Is There Doping In Golf? Of Course There Is!

A Reuters article datelined from the site of the Abu Dhabi HSBC Golf Championship focuses on comments by Thomas Bjorn, Henrik Stenson and Richard Green, comments in which those three golfers dismiss the idea that doping might exist in professional golf.

"I would find it very surprising if we encountered any enhancing drugs in golf," Stenson said.

Said Bjorn: "In golf we do our drug-testing and it seems to be a very clean sport. We can be proud of that."

Awwwwwww, that's adorable.

Of course there is doping going on professional golf! Given everything we know now about performance-enhancing drug use in some other sports, given that we know drug tests are routinely beaten by some of the worst dopers in sports history (Lance Armstrong: "I've never failed a drug test!"), given that one or two pro golfers have actually been caught ... well, you'd have to be extremely naive to think no pro golfers are doping.

In the cycling world, as an example, doping was so rampant that the best cyclists felt they simply could not win unless they, too, were doping.

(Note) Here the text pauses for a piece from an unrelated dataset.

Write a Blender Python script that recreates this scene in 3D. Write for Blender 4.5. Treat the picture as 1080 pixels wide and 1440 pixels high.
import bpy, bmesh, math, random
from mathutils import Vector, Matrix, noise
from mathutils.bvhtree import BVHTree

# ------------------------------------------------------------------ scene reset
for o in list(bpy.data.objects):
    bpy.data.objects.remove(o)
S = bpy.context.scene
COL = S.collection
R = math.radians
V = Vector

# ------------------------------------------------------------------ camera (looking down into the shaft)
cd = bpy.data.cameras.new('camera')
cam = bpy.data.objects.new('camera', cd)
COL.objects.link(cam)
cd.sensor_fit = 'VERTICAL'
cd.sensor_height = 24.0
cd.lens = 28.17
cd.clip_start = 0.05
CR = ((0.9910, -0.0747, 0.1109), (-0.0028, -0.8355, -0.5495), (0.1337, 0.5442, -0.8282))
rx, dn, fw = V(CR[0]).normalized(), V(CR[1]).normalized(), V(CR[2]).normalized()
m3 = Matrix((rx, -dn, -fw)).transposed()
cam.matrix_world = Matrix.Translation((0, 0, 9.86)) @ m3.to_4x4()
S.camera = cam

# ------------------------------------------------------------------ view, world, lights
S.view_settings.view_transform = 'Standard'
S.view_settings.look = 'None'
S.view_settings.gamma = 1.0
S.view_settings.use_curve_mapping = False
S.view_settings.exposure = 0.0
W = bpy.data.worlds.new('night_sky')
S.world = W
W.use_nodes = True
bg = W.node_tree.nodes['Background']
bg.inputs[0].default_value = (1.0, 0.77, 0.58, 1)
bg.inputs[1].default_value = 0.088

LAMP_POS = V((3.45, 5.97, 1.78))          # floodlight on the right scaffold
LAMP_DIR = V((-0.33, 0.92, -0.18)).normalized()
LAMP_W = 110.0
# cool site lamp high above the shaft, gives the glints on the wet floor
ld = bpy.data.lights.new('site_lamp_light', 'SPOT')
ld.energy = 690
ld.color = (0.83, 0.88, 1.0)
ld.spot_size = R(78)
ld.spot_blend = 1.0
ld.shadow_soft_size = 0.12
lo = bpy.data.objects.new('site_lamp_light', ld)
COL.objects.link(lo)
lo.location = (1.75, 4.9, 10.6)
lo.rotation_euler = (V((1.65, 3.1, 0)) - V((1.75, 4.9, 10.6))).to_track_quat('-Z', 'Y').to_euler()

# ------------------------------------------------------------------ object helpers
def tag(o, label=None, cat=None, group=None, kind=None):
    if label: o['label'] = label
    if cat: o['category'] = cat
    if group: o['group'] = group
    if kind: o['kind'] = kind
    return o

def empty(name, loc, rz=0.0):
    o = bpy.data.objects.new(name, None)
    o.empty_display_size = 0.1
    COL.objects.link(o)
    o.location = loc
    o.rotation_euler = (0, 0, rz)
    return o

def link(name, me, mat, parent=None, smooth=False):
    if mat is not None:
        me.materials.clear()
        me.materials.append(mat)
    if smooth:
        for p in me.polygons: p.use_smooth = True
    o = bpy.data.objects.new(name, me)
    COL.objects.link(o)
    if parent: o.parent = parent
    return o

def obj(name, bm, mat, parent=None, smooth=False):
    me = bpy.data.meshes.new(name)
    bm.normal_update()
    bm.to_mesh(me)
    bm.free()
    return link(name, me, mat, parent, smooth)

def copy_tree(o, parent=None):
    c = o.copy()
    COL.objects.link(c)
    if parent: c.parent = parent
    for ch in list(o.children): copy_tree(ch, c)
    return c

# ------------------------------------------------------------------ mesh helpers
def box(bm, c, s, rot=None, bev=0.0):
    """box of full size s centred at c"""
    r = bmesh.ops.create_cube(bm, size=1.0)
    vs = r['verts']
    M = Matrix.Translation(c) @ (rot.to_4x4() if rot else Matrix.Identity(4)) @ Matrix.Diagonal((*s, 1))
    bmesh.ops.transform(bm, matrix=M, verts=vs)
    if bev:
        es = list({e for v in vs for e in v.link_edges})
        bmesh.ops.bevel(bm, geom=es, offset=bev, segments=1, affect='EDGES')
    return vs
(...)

I'm not suggesting that anything even remotely like that is going on in golf.

I'm not suggesting that any top golfers, or any specific golfers at all, are doping. But look at the money involved. Imagine the desperation that golfers (like any other individuals competing in big -money sports) feel to win or feel to avoid losing access to all that cash and the lifestyle; imaging the desperate fear of failure that all sportsmen feel. I'll say it again: of course there is doping in golf.

One of the ways that fans and pro golfers dismiss the idea is by stating that pro golfers wouldn't benefit from any of the PEDs used in other sports. "I don't know what you could take to help you perform better in golf," said Stenson.

I don't either. Maybe human growth hormone to speed recovery from injury; maybe beta-blockers or something similar to calm nerves.

It doesn't matter if a drug actually has a benefit, it only matters if an athlete thinks it might, and is desperate enough to give it a try. (This is actually common throughout all levels of golf right down to the weekend hacker - it explains why golfers so often fall prey to scams such as supposedly magic bracelets.)